City Council had approved the system on Aug. 19, 2025, calling for five cameras at high-risk intersections in Greensboro. The program was expected to cost nearly $1 million, and violations would have carried a $50 civil fine, with 90% of the revenue going to Guilford County Schools. By January 2026, crash data and fatalities were already being used to help determine where the cameras would go.

The contract breakdown leaves Greensboro without the automated enforcement tool it had spent months preparing. It also pushes the city back toward older and less visible options: officer enforcement, signal timing, roadway redesign and public education. The city’s Comprehensive Safety Action Plan, adopted by the Greensboro Urban Area Metropolitan Planning Organization on April 29, 2026, was built from crash data, roadway conditions and input from community stakeholders, and now stands as the clearest existing framework for reducing crashes.
The legal footing for camera enforcement remains in state law. North Carolina General Statute 160A-300.1 allows municipalities to use traffic control photographic systems for civil enforcement, requires warning signs within 300 feet of the camera location, and sets a $50 civil penalty with no driver points or insurance points. That means Greensboro can still use the tool in the future if it can settle the practical and political terms.
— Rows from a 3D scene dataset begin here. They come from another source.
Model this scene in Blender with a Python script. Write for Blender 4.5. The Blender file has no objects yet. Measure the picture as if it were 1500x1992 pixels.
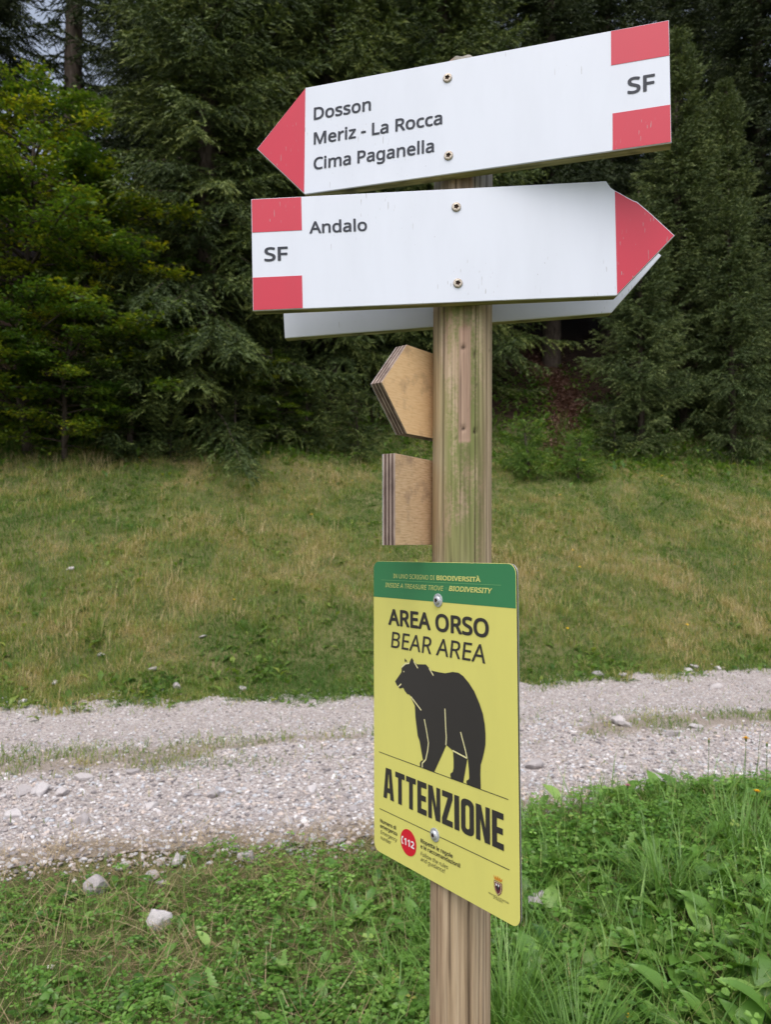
import bpy, bmesh, math, os, random
import numpy as np
from mathutils import Matrix, Vector

random.seed(7)
R_ = np.random.default_rng(11)
SC = bpy.context.scene
COL = SC.collection
rad = math.radians

# ------------------------------------------------------------------ camera, sky, sun, exposure
FPX, CAMZ = 1440.0, 1.5
cd = bpy.data.cameras.new('camera')
cam = bpy.data.objects.new('camera', cd)
COL.objects.link(cam)
cam.location = (0, 0, CAMZ)
cam.rotation_euler = (rad(90 + 2.147), 0, 0)
cd.sensor_fit = 'VERTICAL'
cd.sensor_height = 36.0
cd.lens = FPX / 1992.0 * 36.0
cd.clip_start, cd.clip_end = 0.05, 600
cd.dof.use_dof = True
cd.dof.focus_distance = 1.02
cd.dof.aperture_fstop = 10.0
SC.camera = cam

world = bpy.data.worlds.new('World')
SC.world = world
world.use_nodes = True
wn = world.node_tree
sky = wn.nodes.new('ShaderNodeTexSky')
sky.sky_type = 'NISHITA'
sky.sun_disc = False
SUN_EL, SUN_AZ = 62.0, -174.0      # azimuth from +Y, clockwise: behind the camera
sky.sun_elevation = rad(SUN_EL)
sky.sun_rotation = rad(SUN_AZ)
sky.air_density, sky.dust_density, sky.ozone_density = 1.0, 4.0, 1.0
hz = wn.nodes.new('ShaderNodeHueSaturation')      # overcast: the blue washed most of the way to white
hz.inputs['Saturation'].default_value = 0.55
wn.links.new(sky.outputs[0], hz.inputs['Color'])
wn.links.new(hz.outputs[0], wn.nodes['Background'].inputs[0])
wn.nodes['Background'].inputs[1].default_value = 0.15

sl = bpy.data.lights.new('sun', 'SUN')
sl.energy = 0.9
sl.angle = rad(70)
sl.color = (1.0, 0.98, 0.95)
so = bpy.data.objects.new('sun', sl)
COL.objects.link(so)
sd = Vector((math.sin(rad(SUN_AZ)) * math.cos(rad(SUN_EL)), math.cos(rad(SUN_AZ)) * math.cos(rad(SUN_EL)), math.sin(rad(SUN_EL))))
so.rotation_euler = sd.to_track_quat('Z', 'Y').to_euler()
so.location = sd * 60

SC.view_settings.view_transform = 'Standard'
SC.view_settings.look = 'None'
SC.view_settings.gamma = 1.0
SC.view_settings.use_curve_mapping = False
SC.view_settings.exposure = 0.6
SC.render.engine = 'CYCLES'
SC.cycles.use_denoising = True
SC.cycles.denoising_prefilter = 'NONE'      # keeps the foliage from smearing
SC.cycles.use_adaptive_sampling = False
SC.cycles.sample_clamp_indirect = 4.0
SC.cycles.max_bounces = 8
SC.cycles.transparent_max_bounces = 4

# ------------------------------------------------------------------ helpers
def tag(o, label=None, cat=None, group=None, kind=None):
    if label: o['label'] = label
    if cat: o['category'] = cat
    if group: o['group'] = group
    if kind: o['kind'] = kind
    return o

def link(name, data, parent=None, loc=None):
    o = bpy.data.objects.new(name, data)
    COL.objects.link(o)
    if parent: o.parent = parent
    if loc is not None: o.location = loc
    return o

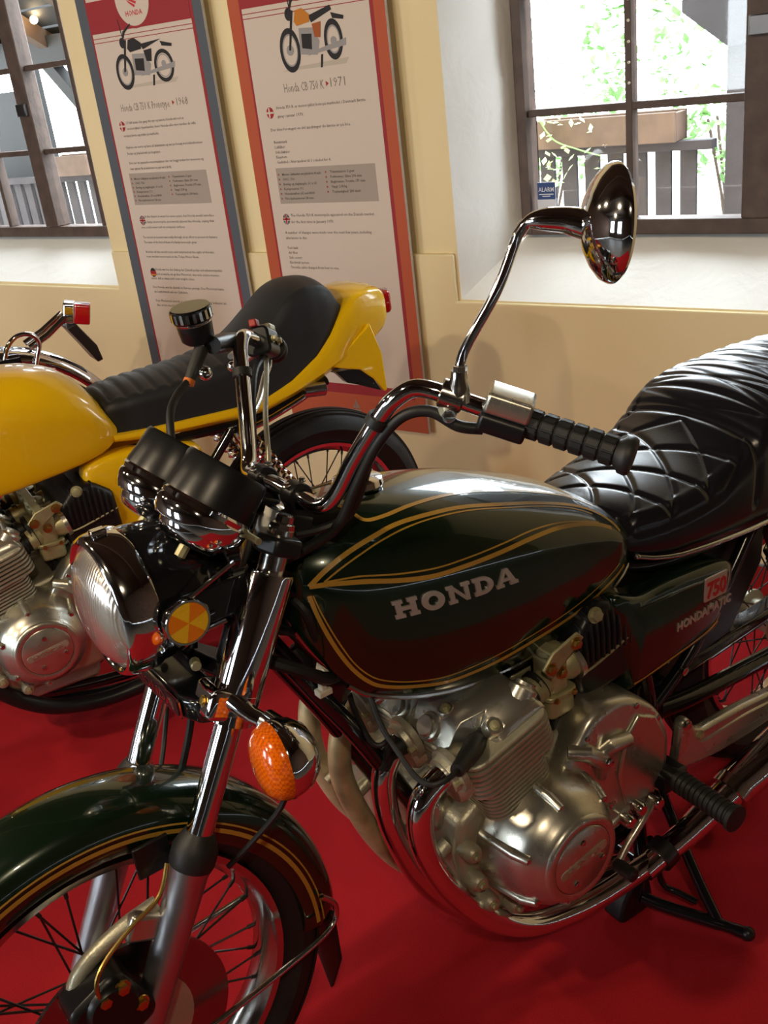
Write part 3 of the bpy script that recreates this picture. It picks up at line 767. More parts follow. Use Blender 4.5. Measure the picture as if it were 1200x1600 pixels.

The city has walked this road before. Greensboro shut down its previous red-light camera program in 2005 after a court decision required 90% of the revenue to go to Guilford County Schools, leaving the city with only 10% of the proceeds. That history helped fuel the debate around the revived plan, which again drew both support from residents who wanted safer intersections and criticism from those who saw the cameras as a costly enforcement tactic.
For now, the contract impasse has done what public debate and planning could not: it stopped the cameras before deployment. The question for Greensboro is whether the safety problem that justified the proposal will be met with a credible substitute, or whether the city has only delayed a difficult decision about how to protect drivers, pedestrians and cyclists at its most dangerous intersections.